Il Papa, i comici e perché l'umorismo è una grazia in tempi bui come questi
venerdì 14 giugno 2024

Il sacerdote salesiano imitava perfettamente Stanlio e Ollio, ovvero Stan Laurel e Oliver Hardy. E parlando con i ragazzi di allora, più o meno una trentina di anni fa, spiegava la sua convinzione: quei due saranno andati in Paradiso per tutte le persone che hanno fatto ridere. Eh sì, perché anche se tanta teologia reputa “il comico” di Serie B rispetto al “tragico”, una buona risata non abbassa ma spinge in alto, verso il cielo. Proprio come diceva Chesterton secondo cui «è facile essere pesanti e difficile essere leggeri. Satana è caduto per la forza di gravità». Dove a finire sotto accusa è l’orgoglio egolatra, il narcisismo che rende più difficile la liberazione da sé stessi, tappa fondamentale nel cammino di avvicinamento dell’uomo a Dio. Così ci azzardiamo a definire “leggerissimo” l’incontro del Papa con gli artisti dello humour, da Lino Banfi a Enrico Brignano, da Carlo Verdone a Luciana Littizzetto, da “sister act” Whoopi Goldberg a Chris Rock, da Jimmy Fallon a Stephen Colbert. Significativamente l’udienza è stata programmata il 14 giugno prima della partenza per il G7 pugliese, quasi a volersi dotare di ali robuste che non siano tirate giù dalla pesantezza dei temi in agenda nel vertice dei grandi del mondo. O, meglio, il dialogo con i comici può regalare aria fresca con cui far volare l’anima oltre gli egoismi mascherati da bene comune, al di là degli interessi particolari che rischiano di allargare una forbice sempre più ampia tra chi ha molto, quasi tutto e chi pochissimo, quasi niente.
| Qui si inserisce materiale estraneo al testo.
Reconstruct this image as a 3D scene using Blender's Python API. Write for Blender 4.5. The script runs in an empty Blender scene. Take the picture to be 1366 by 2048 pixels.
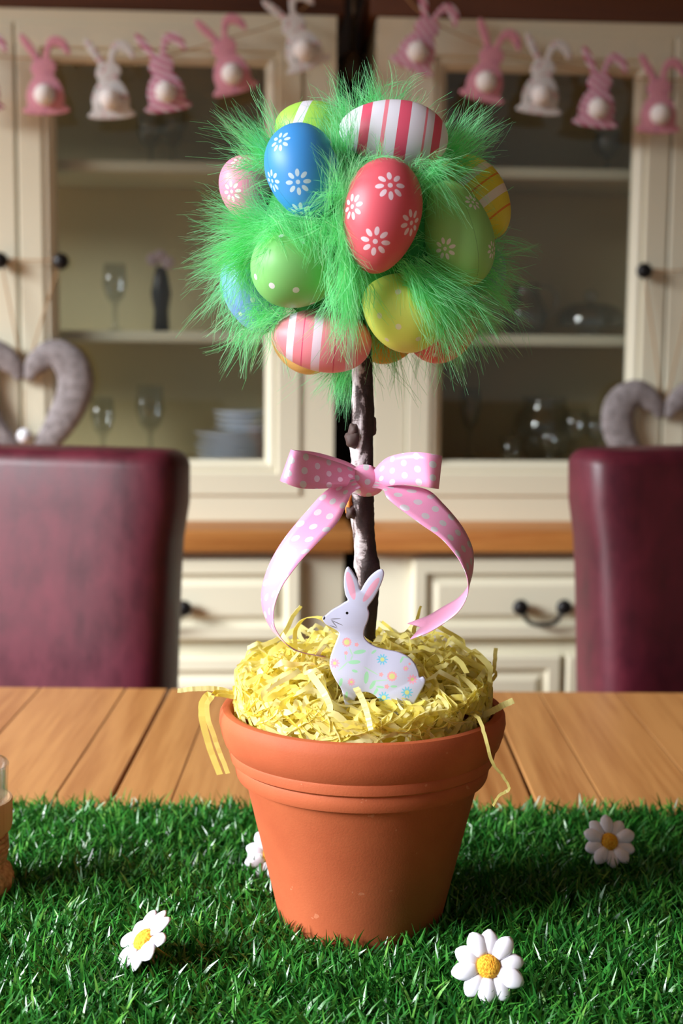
import bpy, bmesh, math, random
import numpy as np
from mathutils import Matrix, Vector, Quaternion

random.seed(7)
rng = np.random.default_rng(7)
SC = bpy.context.scene
COL = SC.collection
PI = math.pi

# ------------------------------------------------------------------ camera, light, exposure
T = 0.76                      # table top height
CAMZ = T + 0.304
FPX = 2700.0
PITCH = math.radians(6.53)
ROLL = math.radians(0.5)
CROT = Matrix.Rotation(math.radians(90) - PITCH, 3, 'X') @ Matrix.Rotation(ROLL, 3, 'Z')
cam_d = bpy.data.cameras.new('camera')
cam = bpy.data.objects.new('camera', cam_d)
COL.objects.link(cam)
cam.matrix_world = Matrix.Translation((0, 0, CAMZ)) @ CROT.to_4x4()
cam_d.sensor_fit = 'HORIZONTAL'
cam_d.sensor_width = 14.9
cam_d.lens = 14.9 * FPX / 1366.0
cam_d.clip_start = 0.02
cam_d.dof.use_dof = True
cam_d.dof.focus_distance = 0.655
cam_d.dof.aperture_fstop = 5.6
SC.camera = cam

world = bpy.data.worlds.new('world')
SC.world = world
world.use_nodes = True
bg = world.node_tree.nodes['Background']
bg.inputs[0].default_value = (0.80, 0.90, 1.0, 1)
bg.inputs[1].default_value = 0.25


def area(name, loc, target, sx, sy, power, col, spread=180):
    l = bpy.data.lights.new(name, 'AREA')
    l.shape = 'RECTANGLE'
    l.size, l.size_y = sx, sy
    l.energy = power
    l.color = col
    l.spread = math.radians(spread)
    o = bpy.data.objects.new(name, l)
    COL.objects.link(o)
    o.location = loc
    d = Vector(target) - Vector(loc)
    o.rotation_euler = d.to_track_quat('-Z', 'Y').to_euler()
    return o


# daylight through the window on the left of the dining room
area('window_daylight', (-3.2, -0.30, T + 1.40), (0.1, 1.3, T - 2.75), 2.5, 1.5, 285, (0.95, 0.97, 1.0), 82)

vs = SC.view_settings
vs.view_transform = 'Standard'
vs.look = 'None'
vs.exposure = 0.0
vs.gamma = 1.0
vs.use_curve_mapping = False
SC.cycles.use_denoising = True
SC.cycles.max_bounces = 10
SC.cycles.transparent_max_bounces = 16
SC.cycles.sample_clamp_indirect = 4.0
SC.cycles.caustics_reflective = False
SC.cycles.caustics_refractive = False

# ------------------------------------------------------------------ geometry helpers
YAW = math.radians(3.6)       # the dressers and the wall behind stand a little askew to the table
RZ = Matrix.Rotation(YAW, 3, 'Z')
RZI = RZ.inverted()


def ray(px, py):
    return CROT @ Vector(((px - 683) / FPX, -(py - 1024) / FPX, -1.0))


def at(px, py, y):
    d = ray(px, py)
    return Vector((0, 0, CAMZ)) + d * (y / d.y)


def fr(px, py, ly):
    """point in the dressers' own turned frame, at depth ly there"""
    d = RZI @ ray(px, py)
    return Vector((0, 0, CAMZ)) + d * (ly / d.y)


def atz(px, py, z):
    d = ray(px, py)
    return Vector((0, 0, CAMZ)) + d * ((z - CAMZ) / d.z)


def srgb(r, g, b, a=1.0):
    f = lambda c: (c / 12.92 if c <= 0.04045 else ((c + 0.055) / 1.055) ** 2.4)
    return (f(r / 255), f(g / 255), f(b / 255), a)


def catmull(pts, n, closed=False):
    P = np.array([list(p) for p in pts], float)
    m = len(P)
    out = []
    segs = m if closed else m - 1
    for k in range(n):
        t = (k / n if closed else k / (n - 1)) * segs
        i = min(int(t), segs - 1)
        u = t - i
        if closed:
            p0, p1, p2, p3 = P[(i - 1) % m], P[i % m], P[(i + 1) % m], P[(i + 2) % m]
        else:
            p1, p2 = P[i], P[i + 1]
            p0 = P[i - 1] if i > 0 else 2 * p1 - p2
            p3 = P[i + 2] if i + 2 < m else 2 * p2 - p1
        out.append(0.5 * (2 * p1 + (p2 - p0) * u + (2 * p0 - 5 * p1 + 4 * p2 - p3) * u * u + (3 * p1 - p0 - 3 * p2 + p3) * u ** 3))
    return np.array(out)


def new_obj(name, me, parent=None):
    o = bpy.data.objects.new(name, me)
    COL.objects.link(o)
    if parent is not None:
        o.parent = parent
    return o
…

Malgrado questo non sarebbe giusto ritenere che nel mondo di oggi tra conflitti, crisi ambientali e discriminazioni non ci sia spazio per un sorriso. Semmai è il contrario, visto che proprio l’umorismo è sempre più spesso il linguaggio delle riflessioni serie sulla condizione umana e le tragedie contemporanee. Inoltre, una risata, se pulita e rispettosa, crea empatia, avvicina le distanze, rafforza i legami. «Mi fa tanto ridere», spiega la ragazza del proprio fidanzato con cui sta «benissimo». Passando ai piani più alti, ai gradi maggiori nella gerarchia dei ruoli, è lo stesso. Quanti conflitti sono stati evitati dalla simpatia reciproca, quante visioni maligne hanno dovuto cedere di fronte all’empatia nata tra persone teoricamente molto distanti. «Un sorriso non costa nulla e rende molto – è un’espressione attribuita a madre Teresa di Calcutta -. Arricchisce chi lo riceve, senza impoverire chi lo dona». Si dirà che è romanticismo da messaggi per cioccolatini. Può darsi, ma la bellezza del sentirsi uniti nasce proprio così, dalle piccole cose, nello sguardo che indaga alla ricerca del meglio di cui è portatrice l’altra persona. Usando un’immagine rubata alla teologia, si potrebbe definirla leggerezza dello spirito contro la pesantezza del male. Significa che la pienezza della felicità, cioè la volontà del Padre per ciascuno dei suoi figli, la si raggiunge più facilmente senza l’inutile zavorra del proprio egoismo, scevri dalla tristezza disegnata negli occhi impegnati a scoprire i difetti e gli errori di chi si ha di fronte.

«Chiedo tutti i giorni la grazia del senso dell’umorismo – ha confessato spesso papa Francesco – perché ti solleva, ti fa vedere il provvisorio della vita e a prendere le cose con uno spirito di anima redenta. È un atteggiamento umano, ma il più vicino alla grazia di Dio». Ecco il senso del comico, dell’allegria che illumina gli angoli bui dell’uomo. La persona troppo seria rischia di ridurre l’esistenza a una continua, drammatica scelta tra il bene e il male, in cui sbagliare decisione rischia di farci precipitare in un abisso inesorabile. Ovviamente non è così, la difficile arte di vivere è in realtà semplicissima. Per capirlo basta regalarsi una carezza sorridente e ricordare che humour significa anche spirito. Cioè ali con cui andare oltre il proprio io. In “Ortodossia” Chesterton sottolinea come il Beato Angelico «abbia rappresentato tutti i suoi angeli non soltanto come uccelli ma quasi come farfalle». È quella la meta per ciascuno di noi: diventare come farfalle sorridenti. Per volare nel cielo di Dio.